The obstacle to a clear understanding is, in these examples, much the same as in many academic discussions of capital, namely, an inadequate appreciation of the fact that capital is not a self-subsistent entity existing apart from consumption. On the contrary, every weakening in the propensity to consume regarded as a permanent habit must weaken the demand for capital as well as the demand for consumption.

Author’s Footnotes

1. Cf. Chapter 14 below.

2. It may be mentioned, in passing, that the effect of fiscal policy on the growth of wealth has been the subject of an important misunderstanding which, however, we cannot discuss adequately without the assistance of the theory of the rate of interest to be given in Book IV.

3. Cf. p. 251 below.

4. The actual figures are deemed of so little interest that they are only published two years or more in arrears.

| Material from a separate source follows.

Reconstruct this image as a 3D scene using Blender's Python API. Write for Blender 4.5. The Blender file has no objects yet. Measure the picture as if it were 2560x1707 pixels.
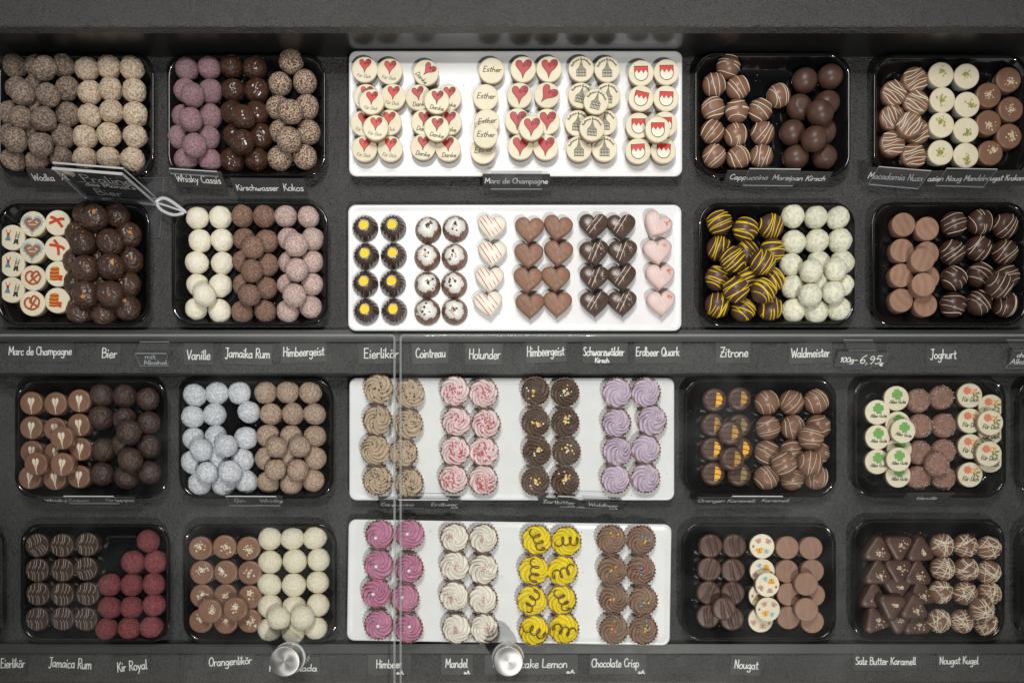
import bpy, math, random
from mathutils import Vector, Matrix, noise, Euler
R = math.radians
rnd = random.Random(7)
scn = bpy.context.scene
COL = scn.collection

# ------------------------------------------------------------------ camera, light, exposure
H = 1.30                      # lens height over the lower trays (m)
PX = 2000.0                   # photo pixels per metre at z = 0
NX, NY = 1230.0, 1260.0       # photo pixel straight below the lens
cd = bpy.data.cameras.new('camera'); cam = bpy.data.objects.new('camera', cd); COL.objects.link(cam)
cam.location = (0, 0, H); cam.rotation_euler = (0, 0, 0)
cd.sensor_width = 36; cd.lens = 36 * H * PX / 2560
cd.shift_x = (1280 - NX) / 2560; cd.shift_y = -(853.5 - NY) / 2560
cd.clip_start = 0.05; cd.clip_end = 50
scn.camera = cam
w = bpy.data.worlds.new('World'); scn.world = w; w.use_nodes = True      # a dim shop: patches of light round about, darker overhead
wn = w.node_tree; bg = wn.nodes['Background']; bg.inputs[1].default_value = 1.0
wt = wn.nodes.new('ShaderNodeTexCoord'); wx = wn.nodes.new('ShaderNodeTexNoise'); wx.inputs['Scale'].default_value = 2.6; wx.inputs['Detail'].default_value = 1.5
wr = wn.nodes.new('ShaderNodeValToRGB'); wr.color_ramp.elements[0].position = .50; wr.color_ramp.elements[1].position = .58
wr.color_ramp.elements[0].color = (.05, .049, .047, 1); wr.color_ramp.elements[1].color = (.95, .93, .90, 1)
ws = wn.nodes.new('ShaderNodeSeparateXYZ'); wz = wn.nodes.new('ShaderNodeValToRGB')
for p_, v_ in ((.0, .3), (.12, 1.0), (.70, .8), (.88, 0.06)):
    e_ = wz.color_ramp.elements[0] if p_ == 0 else wz.color_ramp.elements.new(p_); e_.position = p_; e_.color = (v_, v_, v_, 1)
wz.color_ramp.elements[-1].color = (.06, .06, .06, 1)
wm = wn.nodes.new('ShaderNodeMix'); wm.data_type = 'RGBA'; wm.blend_type = 'MULTIPLY'; wm.inputs[0].default_value = 1
wn.links.new(wt.outputs['Generated'], wx.inputs['Vector']); wn.links.new(wx.outputs['Fac'], wr.inputs[0]); wn.links.new(wt.outputs['Generated'], ws.inputs[0])
wn.links.new(ws.outputs['Z'], wz.inputs[0]); wn.links.new(wr.outputs[0], wm.inputs[6]); wn.links.new(wz.outputs[0], wm.inputs[7]); wn.links.new(wm.outputs[2], bg.inputs[0])
scn.view_settings.view_transform = 'Standard'; scn.view_settings.look = 'None'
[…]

5. In the year ending March 31, 1930, local authorities spent £87,000,000 on capital account, of which £37,000,000 was provided by sinking funds, etc., in respect of previous capital expenditure; in the year ending March 31, 1933, the figures were £81,000,000 and £46,000,000.

6. Op. cit. pp. 117 and 138.

7. These references are taken from a Bulletin (No. 52) of the National Bureau of Economic Research, giving preliminary results of Mr. Kuznets’ forthcoming book.